• Provided entries

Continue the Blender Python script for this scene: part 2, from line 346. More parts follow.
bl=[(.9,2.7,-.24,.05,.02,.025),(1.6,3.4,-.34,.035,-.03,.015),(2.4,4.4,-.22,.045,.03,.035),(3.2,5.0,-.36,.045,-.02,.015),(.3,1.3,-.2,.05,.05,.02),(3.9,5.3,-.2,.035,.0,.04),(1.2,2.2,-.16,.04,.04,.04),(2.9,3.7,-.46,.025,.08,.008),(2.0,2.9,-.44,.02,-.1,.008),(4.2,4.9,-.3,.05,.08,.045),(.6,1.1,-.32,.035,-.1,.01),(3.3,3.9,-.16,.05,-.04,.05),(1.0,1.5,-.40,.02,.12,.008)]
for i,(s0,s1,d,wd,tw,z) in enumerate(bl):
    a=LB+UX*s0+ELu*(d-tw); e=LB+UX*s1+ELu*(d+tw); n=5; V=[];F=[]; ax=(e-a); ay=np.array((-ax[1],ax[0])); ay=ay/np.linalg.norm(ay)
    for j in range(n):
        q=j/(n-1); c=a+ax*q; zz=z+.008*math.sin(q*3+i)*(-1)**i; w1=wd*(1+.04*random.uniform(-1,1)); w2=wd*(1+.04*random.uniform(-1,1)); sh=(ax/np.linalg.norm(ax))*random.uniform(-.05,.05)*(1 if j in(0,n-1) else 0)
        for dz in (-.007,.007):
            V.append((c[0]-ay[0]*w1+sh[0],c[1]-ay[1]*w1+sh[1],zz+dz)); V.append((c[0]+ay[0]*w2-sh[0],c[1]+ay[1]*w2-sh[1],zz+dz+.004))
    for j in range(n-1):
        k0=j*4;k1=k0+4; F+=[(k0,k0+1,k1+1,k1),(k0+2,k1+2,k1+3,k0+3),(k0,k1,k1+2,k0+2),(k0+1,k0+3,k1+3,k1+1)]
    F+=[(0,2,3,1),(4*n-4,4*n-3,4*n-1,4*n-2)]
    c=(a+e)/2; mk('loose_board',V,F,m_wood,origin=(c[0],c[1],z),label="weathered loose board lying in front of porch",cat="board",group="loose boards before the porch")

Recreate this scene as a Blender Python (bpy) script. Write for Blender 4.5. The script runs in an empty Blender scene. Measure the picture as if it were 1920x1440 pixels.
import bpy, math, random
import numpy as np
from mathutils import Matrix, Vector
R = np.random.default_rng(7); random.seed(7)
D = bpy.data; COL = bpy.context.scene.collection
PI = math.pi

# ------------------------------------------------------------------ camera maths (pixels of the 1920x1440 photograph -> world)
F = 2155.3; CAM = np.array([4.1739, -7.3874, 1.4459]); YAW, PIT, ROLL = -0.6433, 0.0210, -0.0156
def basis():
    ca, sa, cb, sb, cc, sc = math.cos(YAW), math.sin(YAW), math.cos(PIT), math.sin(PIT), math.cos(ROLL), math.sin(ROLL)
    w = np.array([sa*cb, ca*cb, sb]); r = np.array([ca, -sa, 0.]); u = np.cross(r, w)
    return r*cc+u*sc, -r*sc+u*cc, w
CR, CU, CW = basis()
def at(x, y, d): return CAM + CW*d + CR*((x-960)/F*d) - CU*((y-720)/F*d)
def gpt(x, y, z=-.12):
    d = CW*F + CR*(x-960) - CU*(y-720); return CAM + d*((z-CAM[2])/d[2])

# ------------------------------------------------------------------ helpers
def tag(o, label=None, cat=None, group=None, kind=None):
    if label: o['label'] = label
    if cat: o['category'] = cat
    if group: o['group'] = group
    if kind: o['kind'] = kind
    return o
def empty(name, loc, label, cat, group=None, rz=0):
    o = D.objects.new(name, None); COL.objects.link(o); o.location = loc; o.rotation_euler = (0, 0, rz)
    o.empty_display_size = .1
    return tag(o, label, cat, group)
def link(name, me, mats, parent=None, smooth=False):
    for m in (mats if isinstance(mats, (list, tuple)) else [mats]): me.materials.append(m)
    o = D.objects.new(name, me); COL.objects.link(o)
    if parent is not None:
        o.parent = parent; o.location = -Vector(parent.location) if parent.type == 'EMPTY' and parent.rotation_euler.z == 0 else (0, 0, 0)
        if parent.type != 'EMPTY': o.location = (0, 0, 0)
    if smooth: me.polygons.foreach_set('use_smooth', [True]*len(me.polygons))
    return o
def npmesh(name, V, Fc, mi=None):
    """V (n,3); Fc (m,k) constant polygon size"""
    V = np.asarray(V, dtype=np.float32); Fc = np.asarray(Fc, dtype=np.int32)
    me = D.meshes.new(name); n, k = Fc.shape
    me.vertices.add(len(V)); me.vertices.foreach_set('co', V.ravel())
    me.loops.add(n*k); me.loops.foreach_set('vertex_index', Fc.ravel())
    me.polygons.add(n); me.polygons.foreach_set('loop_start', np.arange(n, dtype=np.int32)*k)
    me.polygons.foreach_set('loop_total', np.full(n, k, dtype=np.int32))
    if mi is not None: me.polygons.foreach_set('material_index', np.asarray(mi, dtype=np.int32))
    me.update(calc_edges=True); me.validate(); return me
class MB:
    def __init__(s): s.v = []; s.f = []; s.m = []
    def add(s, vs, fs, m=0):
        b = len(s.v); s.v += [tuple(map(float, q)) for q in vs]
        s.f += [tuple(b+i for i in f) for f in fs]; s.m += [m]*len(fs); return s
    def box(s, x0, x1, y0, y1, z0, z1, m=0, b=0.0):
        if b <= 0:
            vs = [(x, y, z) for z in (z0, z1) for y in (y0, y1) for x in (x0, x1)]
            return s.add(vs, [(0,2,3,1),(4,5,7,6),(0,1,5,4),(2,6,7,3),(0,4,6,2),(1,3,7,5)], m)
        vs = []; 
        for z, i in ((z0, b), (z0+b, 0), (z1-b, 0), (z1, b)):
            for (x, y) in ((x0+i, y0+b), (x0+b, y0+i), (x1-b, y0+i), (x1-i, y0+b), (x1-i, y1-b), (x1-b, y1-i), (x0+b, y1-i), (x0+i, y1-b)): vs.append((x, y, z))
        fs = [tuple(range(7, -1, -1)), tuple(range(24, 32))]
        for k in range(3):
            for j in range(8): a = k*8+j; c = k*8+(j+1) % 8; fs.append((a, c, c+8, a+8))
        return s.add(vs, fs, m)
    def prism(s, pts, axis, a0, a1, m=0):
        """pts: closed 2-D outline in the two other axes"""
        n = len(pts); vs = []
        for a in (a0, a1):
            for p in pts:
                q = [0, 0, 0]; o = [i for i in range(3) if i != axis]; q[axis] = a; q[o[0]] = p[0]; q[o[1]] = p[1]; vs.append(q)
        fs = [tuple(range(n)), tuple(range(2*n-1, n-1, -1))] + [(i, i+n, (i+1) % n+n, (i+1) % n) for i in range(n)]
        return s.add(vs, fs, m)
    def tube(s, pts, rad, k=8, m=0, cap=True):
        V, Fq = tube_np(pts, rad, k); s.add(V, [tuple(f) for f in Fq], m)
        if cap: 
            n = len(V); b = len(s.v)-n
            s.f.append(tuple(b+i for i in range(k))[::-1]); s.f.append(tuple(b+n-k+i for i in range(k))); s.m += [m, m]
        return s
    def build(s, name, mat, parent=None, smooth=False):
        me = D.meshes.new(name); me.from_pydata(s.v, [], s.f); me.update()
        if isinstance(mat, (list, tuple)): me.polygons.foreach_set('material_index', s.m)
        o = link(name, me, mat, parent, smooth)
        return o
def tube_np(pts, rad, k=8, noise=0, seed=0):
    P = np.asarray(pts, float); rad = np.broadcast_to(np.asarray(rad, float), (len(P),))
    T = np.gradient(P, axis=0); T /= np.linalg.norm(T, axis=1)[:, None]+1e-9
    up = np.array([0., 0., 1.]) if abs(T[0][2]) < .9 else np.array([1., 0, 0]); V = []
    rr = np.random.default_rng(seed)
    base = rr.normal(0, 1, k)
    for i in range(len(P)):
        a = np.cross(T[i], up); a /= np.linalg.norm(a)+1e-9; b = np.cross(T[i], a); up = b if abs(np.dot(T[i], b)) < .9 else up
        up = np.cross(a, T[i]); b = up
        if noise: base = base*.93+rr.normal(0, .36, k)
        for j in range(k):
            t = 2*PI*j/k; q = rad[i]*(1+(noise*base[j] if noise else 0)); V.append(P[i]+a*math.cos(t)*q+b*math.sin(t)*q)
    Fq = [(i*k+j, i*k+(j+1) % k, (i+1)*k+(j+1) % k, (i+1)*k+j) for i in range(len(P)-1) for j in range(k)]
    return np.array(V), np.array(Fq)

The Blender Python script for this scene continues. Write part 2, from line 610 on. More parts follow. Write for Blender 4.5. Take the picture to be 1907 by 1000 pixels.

• Short exercise
From the entries above, extract every line where the word "More" appears.

• Task result
Continue the Blender Python script for this scene: part 2, from line 346. More parts follow.
The Blender Python script for this scene continues. Write part 2, from line 610 on. More parts follow. Write for Blender 4.5. Take the picture to be 1907 by 1000 pixels.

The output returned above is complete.